Originally Published 2016-01-16 12:32:29 Published on Jan 16, 2016
Keeping aside past baggage

We know relations between India and Pakistan are tense; they have been so for the last more than six decades. India and Pakistan share a border, disputed territory, a history of four wars, but more importantly, also a culture and society. An Indian in Empress Market of Karachi is going to feel at home, the same way a Pakistani is going to feel comfort in the crowds of Chandni Chowk in Delhi. Of course, there has been loss on both sides and wounds are yet to heal, but the youth of India and Pakistan might just influence the dynamics of this highly politicised relationship in a postive way.

India is the second most populous country in the world, home to over 1.2 billion people. The growth rate of the population is 1.22 per cent and is not looking at slowing down at least in the next decade. The average age of India's population is 27.3 years and close to 47 per cent  is in the age bracket of 0-24 years. Pakistan's population is over 190 million with the average age being just 23 years. The growth of population is happening at 1.46 per cent, and 54 per cent of this is in the age group of 0-24 years. Why is the demography of these two nations important to change the relationship they share?

The average age of the Indian population is 27.3 years and for Pakistan it is just 23 years. Both nations have few people who are above the age of 65 years (India has 5.95 per cent and Pakistan 4.35 per cent). This is the set of people which witnessed the partition of India and Pakistan and have stories to tell their children and grandchildren, some of harmony and happy times and some of slaughter and killings. The next generation has heard the stories of partition first hand and were raised in a country that was finding its way post-1947. These are the people who are currently in-charge in India and Pakistan.

The generation after, below 35 years of age, in India and Pakistan, has lived in more tolerant times. About 71 per cent of Pakistan and 66 per cent of India today have only read about partition. They have been exposed to globalisation, foreign investment and trade, education not only in their home countries but outside in the Western world. Some of these individuals from India have friends in Pakistan; some people from Pakistan have family in India and vice versa. More importantly, this generation has grown up with the boom in media and the Internet. There are many a things that could go wrong by the use of Internet, but the silver lining that it brings to the India-Pakistan relationship cannot be ignored.

The memory of politics as a theory highlights the same point — that three generations are needed to forget an incident of the past and to move on. Because the current generation does not bother itself with the nuances of the way things functioned once upon a time, when this generation comes to power, it will be a lot more pro-active in building a friendship with each other than just for the sake of diplomatic ties.

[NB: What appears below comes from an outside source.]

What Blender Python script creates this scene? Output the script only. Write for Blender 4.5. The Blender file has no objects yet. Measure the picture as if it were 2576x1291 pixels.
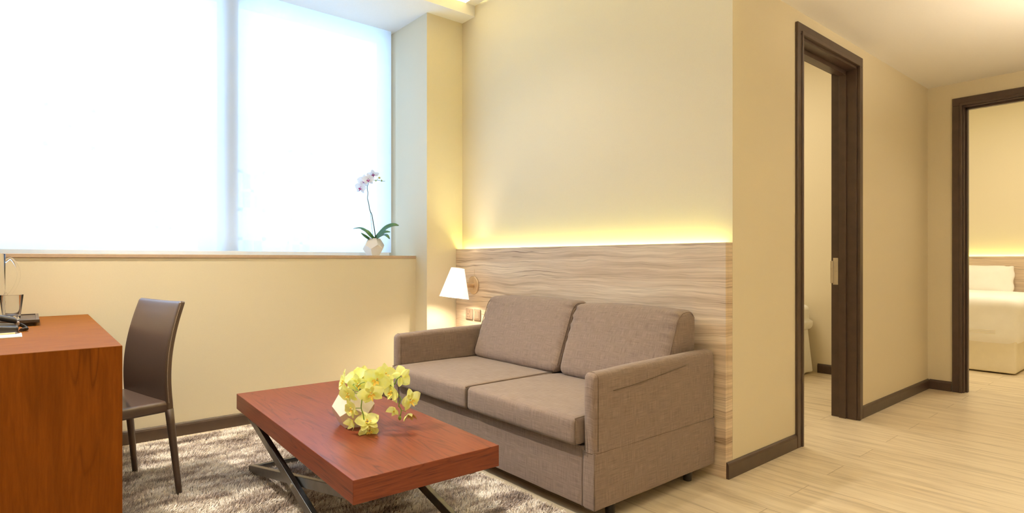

Those born after the 2000s will perhaps not know the magnitude of the hatred that India and Pakistan shared, because their own parents do not understand that feeling strongly. Even those born in the 1990s do not find their time worthy of spending on the petty thought of hatred. What is to stop an Indian to invest in Lahore for business if there is a profit or a family from Pakistan to vacation one summer in the backwaters of Kerala?

The launching of a website called Aman ki Asha was a start in the initiative to mend things. The Coca-Cola campaign on bringing India and Pakistan together in the form of a video explains so much that the youth is looking forward to and willing to work towards. The Indian Hindi film industry does not hold back, and promotes movies and stars across borders. Art, music, talent do not know borders or boundaries. The emotional yet beautiful advertisement brought to us by Google about the friendship that India and Pakistan share, is just another example of how close these two countries are and yet so distanced due to a minority of the people living in the past. An app on the Android play-store called ‘India or Pakistan' tickles the brains of those who think they know these two countries well, but will only realise how wrong they were.

More and more people from both sides of the border do not care about nationality, religion and fighting over anything but cricket. Society is evolving in India and Pakistan. It is the time to be pro-peace and also anti-terrorism. The causes we must fight for are travel, trade, transportation, sharing of resources and helping each other build. Is it naïve to have a vision of a friendly India and Pakistan? Or is the globalised world the best phenomenon to have in this tumultous sub-continent? Only time will tell.